Österreichs kommende Regierung muss ein Sparpaket schnüren. Das war bereits vor der Nationalratswahl Tenor sämtlicher, relevanter Ökonomen. Österreichs Schuldenquote, also die Staatsverschuldung in Relation zum Bruttoinlandsprodukt (BIP), liegt nur noch knapp unter 80 Prozent. Und es wird nicht besser: IHS und WIFO prognostizieren für heuer ein Budgetdefizit von 3,5 bis 3,7 % des BIP, für kommendes Jahr 3,4 bis 4 %.

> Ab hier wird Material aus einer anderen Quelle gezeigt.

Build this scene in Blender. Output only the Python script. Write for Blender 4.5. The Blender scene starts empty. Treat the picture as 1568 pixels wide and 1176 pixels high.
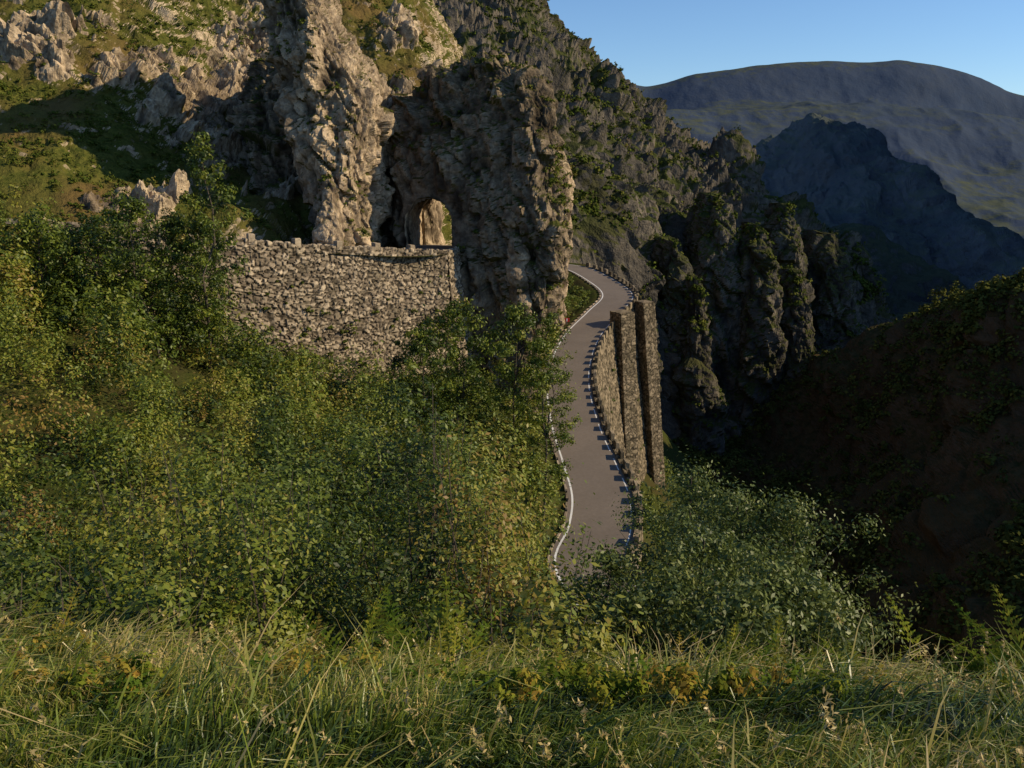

Damit liegt Österreich konstant über den EU-Maastricht-Kriterien von 3 % des BIP. Absehbar ist, dass uns die EU-Kommission im Sommer 2025 einen Sparpfad verordnen wird, um die Ausgaben wieder in Griff zu bekommen. Einsparungen von bis zu drei Milliarden Euro pro Jahr sind realistisch. Hält man die "EU-Fiskalregeln" nicht ein, drohen theoretisch Strafzahlungen. Exekutiert hat die EU Verstöße gegen Maastricht de facto aber noch nie.
Kucsera: "Keinesfalls Steuern erhöhen"
Finanzminister Magnus Brunner (ÖVP) erklärt das hohe Defizit mit der schrumpfenden Wirtschaft oder zusätzlichen Ausgaben für die Hochwasserkatastrophe. Ökonom Dénes Kucsera, vom wirtschaftsliberalen Thinktank Agenda Austria, sieht wiederum ein strukturelles Problem: "Im Vergleich zu anderen EU-Staaten sind Österreichs Ausgaben einfach zu hoch. Deshalb sollte die nächste Regierung keinesfalls Steuern erhöhen, sondern sich die Ausgabenseite anschauen."
2023 hatte Österreich laut Eurostat mit 52,1 % die fünfthöchste Staatsquote in der EU. Heißt: Die fünfthöchsten Staatsausgaben im Verhältnis zur Wirtschaftsleistung. Damit liegt man deutlich über dem EU-Durchschnitt von 49,9 %. Wohin fließt das Geld? Die Daten zu 2022 zeigen: Österreich gibt am meisten, nämlich 20,6 % des BIP, für die "Soziale Sicherung" aus – und liegt auch hier im EU-Spitzenfeld. Unter diesen Posten fallen etwa die Pensionen, Kosten für altersbedingte Pflege oder die Mindestsicherung.
Beinahe 30 Milliarden Euro muss der Staat heuer aus dem Budget zuschießen, um das Pensionssystem zu finanzieren. Das entspricht etwa einem Drittel seiner Einnahmen. Ausgabentendenz: steigend. Das Thema "Pensionsreform" brachte, mit Ausnahme der Neos, im Wahlkampf dennoch kaum jemand vor.
Warnung vor "italienischen Verhältnissen"
Kucsera befürchtet, dass die Nachfolgeregierung von Türkis-Grün nur "mikroskopische und keine strukturellen" Sparmaßnahmen ergreift. Eigentlich sei eine große Pensionsreform, vor allem eine Anpassung des gesetzlichen Pensionsantrittsalters an die Lebenserwartung, unausweichlich, betont der Ökonom. Und auch sinnvoll: "Sparen im Pensionssystem und bei Förderungen sind jene Maßnahmen bei einer Budgetkonsolidierung, die am wenigsten wirtschaftsschädlich wirken."
Seine Befürchtung: Dass die nächste Regierung das Budget mit kurzfristigen Einsparungen unter das Defizit von 3 % "rettet". "Mein Optimismus, dass es tatsachlich zu strukturellen Reformen kommt, hält sich in Grenzen. Ganz unabhängig davon, zu welcher Regierungskonstellation es kommt", meint Kucsera.
Er warnt: "Wird das Ausgabenproblem nicht strukturell gelöst, drohen Österreich auf lange Sicht italienische Verhältnisse." Hieße: massive Staatsverschuldung, hohe Zinskosten, schlechte Ratings.